Report how many lines contain "shape", with no other words.

***

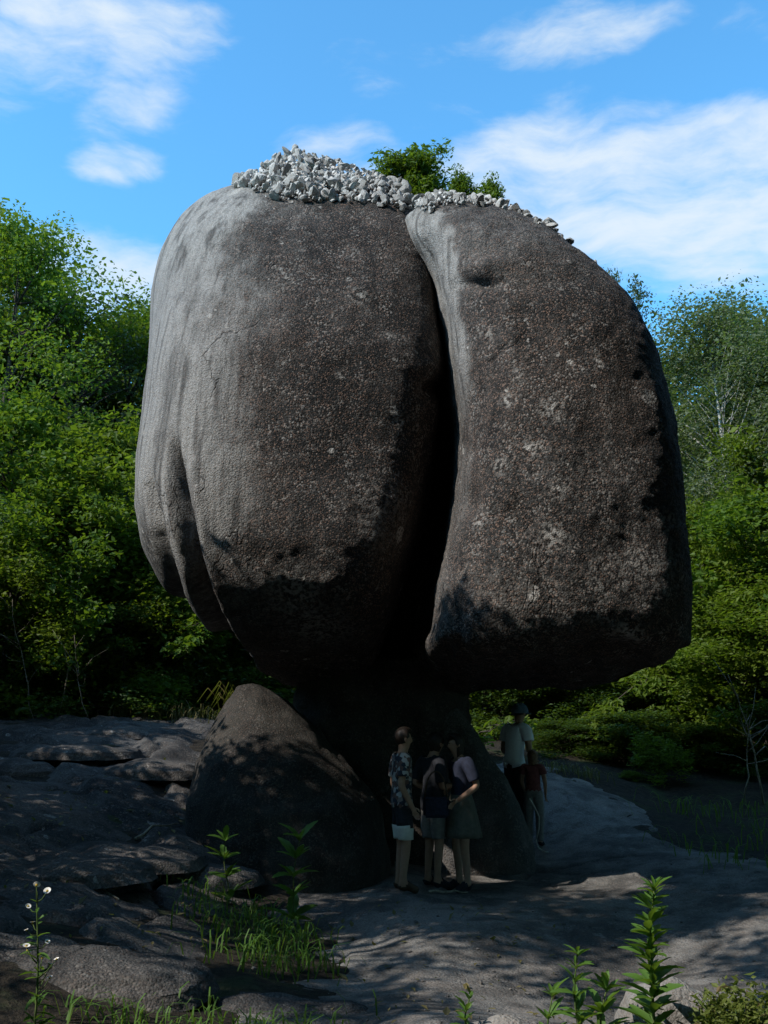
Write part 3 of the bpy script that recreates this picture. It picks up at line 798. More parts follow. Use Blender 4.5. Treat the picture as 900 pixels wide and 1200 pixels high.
def tree_meshes(seed, H=10.0, crown=(0.25, 1.0), rad=2.4, nclump=80, per=170, leaf=0.13, aspect=0.55, clump=(0.50, 0.15), lm=M_LEAF, bm_=M_BARK, trunk_r=0.16,
                shape='round', droop=0.0, lean=0.3, nlow=0, up=0.42, weep=0.0, spray=0.6, steep=1.0, thin=1.0, lob=0.0):
    rs = np.random.RandomState(seed)
    t = np.linspace(0, 1, 10)
    ax = np.c_[lean * np.sin(t * 2.2 + rs.uniform(0, 6)) * t, lean * np.cos(t * 1.7 + rs.uniform(0, 6)) * t, t * H * 0.94]
    ax -= ax[0]
    tb = MB()
    tb.tube(ax, trunk_r * (1 - 0.93 * t) * (1 + 0.7 * np.exp(-t * 14)), 8 if False else 6)
    cen, outs = [], []
    for k in range(nclump):
        u = rs.uniform(0, 1) ** 0.85
        h = crown[0] + (crown[1] - crown[0]) * u
        if shape == 'round': prof = math.sqrt(max(0.0, 1 - (2 * u - 0.9) ** 2 / 1.25))
        elif shape == 'cone': prof = (1 - u) ** 0.75 + 0.08
        elif shape == 'oval': prof = math.sqrt(max(0.0, 1 - (2 * u - 1) ** 2)) * (1.1 - 0.3 * u)
        else: prof = 0.9 - 0.5 * u ** 3
        a = rs.uniform(0, 2 * math.pi); lump = 1 + 1.6 * lob * float(pn(np.array([[math.cos(a) * 1.3 + seed, math.sin(a) * 1.3, u * 2.6]]), seed)[0]); rr = rad * prof * lump * (0.35 + 0.65 * rs.uniform(0, 1) ** 0.45) * (1 + 0.22 * math.sin(3 * a + seed))
        b = np.array([np.interp(h * H, ax[:, 2], ax[:, q]) for q in (0, 1)])
        c = np.array((b[0] + rr * math.cos(a), b[1] + rr * math.sin(a), h * H + rs.normal() * 0.01 * H))
        hb = max(0.06 * H, h * H - rr * rs.uniform(0.35, 0.95) * steep)
        hb = min(hb, ax[-1, 2] * 0.98)
        s = np.array([np.interp(hb, ax[:, 2], ax[:, q]) for q in (0, 1, 2)])
        m1 = s * 0.5 + c * 0.5 + np.array((0, 0, 0.10 * rr)) + rs.normal(size=3) * 0.01 * H
        q = np.linspace(0, 1, 6)[:, None]
        br = (1 - q) ** 2 * s + 2 * q * (1 - q) * m1 + q * q * c
        r0 = min(trunk_r * 0.45, 0.012 + 0.016 * rr) * thin
        tb.tube(br, r0 * (1 - 0.8 * q[:, 0]), 4)
        cen.append(c); o_ = c - s; o_[2] *= 0.4; outs.append(o_ / (np.linalg.norm(o_) + 1e-6))
    cen = np.array(cen); outs = np.array(outs)
    ss = rs.uniform(0.65, 1.35, nclump)
    pts, od = [], []
    for k in range(nclump):
        n = int(per * ss[k] ** 2)
        g = rs.normal(size=(n, 3)) * 0.55
        g /= np.maximum(1, np.linalg.norm(g, axis=1, keepdims=True) / 1.25)
        g *= np.array((clump[0], clump[0], clump[1])) * ss[k]
        # sprays: stretched along the branch, sagging at its end
        al = g @ outs[k]; g += np.outer(al, outs[k]) * 0.5
        g[:, 2] -= droop * (al ** 2) + weep * np.abs(rs.normal(size=n)) * 0.5
        pts.append(cen[k] + g); od.append(np.tile(outs[k], (n, 1)))
    pts = np.concatenate(pts); od = np.concatenate(od)
    V, F = leaves(pts, leaf, aspect, rs, up, 0.25 + weep, od * spray)
    return tb.mesh('trunk', [bm_]), new_mesh('crown', V, F, [lm])
KIND = {
 'broad_a': tree_meshes(1, 10, (.16, 1.0), 2.5, 58, 480, .10, .55, (.60, .40), trunk_r=.15, lob=.4),
 'broad_b': tree_meshes(2, 10, (.10, 1.0), 2.5, 52, 480, .10, .55, (.58, .40), M_LEAF_YEL, shape='oval', lob=.4),
 'broad_c': tree_meshes(3, 10, (.12, 1.0), 2.6, 64, 330, .13, .6, (.68, .45), M_LEAF_DARK, shape='oval'),
 'bush_a': tree_meshes(4, 5, (.04, 1.0), 2.0, 36, 430, .11, .6, (.42, .34), M_LEAF, trunk_r=.08, shape='oval', droop=.25, lob=.45),
 'bush_b': tree_meshes(5, 5, (.04, 1.0), 2.0, 34, 430, .11, .55, (.42, .32), M_LEAF_YEL, trunk_r=.08, shape='oval', droop=.3, lob=.45),
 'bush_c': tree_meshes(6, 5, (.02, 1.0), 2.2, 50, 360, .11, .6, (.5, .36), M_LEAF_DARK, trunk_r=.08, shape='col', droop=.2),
 'canopy': tree_meshes(15, 13, (.57, 1.0), 4.2, 120, 150, .22, .55, (.9, .35), M_LEAF_DARK, trunk_r=.22),
 'high': tree_meshes(16, 6.9, (.76, 1.0), 1.1, 40, 170, .12, .55, (.36, .2), M_LEAF_DARK, trunk_r=.09),
 'lattice': tree_meshes(17, 6.6, (.45, 1.0), 2.0, 15, 280, .12, .55, (.50, .16), M_LEAF, trunk_r=.10, shape='oval'),
 'giant': tree_meshes(18, 16, (.58, 1.0), 6.0, 190, 190, .30, .6, (1.2, .4), M_LEAF_DARK, trunk_r=.32),
 'birch': tree_meshes(7, 10, (.38, 1.0), 1.7, 110, 400, .066, .65, (.42, .44), M_LEAF_BIRCH, M_BIRCH, .12, 'oval', 0.1, .35, weep=.3, steep=1.9, thin=.4),
 'thin': tree_meshes(8, 10, (.62, 1.0), .75, 26, 60, .10, .45, (.26, .16), M_LEAF_BLUE, M_BARK, .07, 'oval', 0.0, .2),
 'loose': tree_meshes(9, 10, (.40, 1.0), 2.2, 60, 95, .11, .5, (.5, .2), M_LEAF_BLUE, M_BARK, .12, 'round', 0.1),
 'shrub': tree_meshes(10, 1.0, (.14, 1.0), .42, 60, 190, .06, .42, (.13, .11), M_LEAF, M_BARK, .022, 'round', 0, .08, up=.35),
 'upright': tree_meshes(12, 1.0, (.05, 1.0), .36, 44, 60, .055, .36, (.09, .13), M_LEAF_YEL, M_STEM, .014, 'col', 0, .05, up=.2, spray=.2),
}
HT = {k: 10.0 for k in KIND}; HT.update(giant=16.0, lattice=6.6, high=6.9, canopy=13.0, bush_a=5.0, bush_b=5.0, bush_c=5.0, shrub=1.0, upright=1.0)
RD = dict(giant=6.0, lattice=2.0, high=1.1, canopy=4.2, broad_a=2.5, broad_b=2.5, broad_c=2.6, bush_a=2.0, bush_b=2.0, bush_c=2.2, birch=1.7, thin=.75, loose=2.2, shrub=.42, upright=.36)
def plant(name, kind, loc, H, rad, label, cat, group=None, rz=None):
    t = empty(name, loc, random.Random(int(loc[0] * 971) * 7919 + int(loc[1] * 613)).uniform(0, 6.28) if rz is None else rz)
    tag(t, label, cat, group)
    sx = rad / RD[kind]; sz = H / HT[kind]
    tr, cr = KIND[kind]
    obj('trunk', tr, t, scale=(sx, sx, sz)); obj('crown', cr, t, scale=(sx, sx, sz))
    return t
def tree_at(px, topy, d, kind, rad, label, name='broadleaf_tree', cat='tree', group=None, rz=None):
    p = P(px, topy, d); z0 = top_z(p.x, p.y) - 0.05
    return plant(name, kind, (p.x, p.y, z0), p.z - z0, rad, label, cat, group, rz)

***

Solution to this task.
10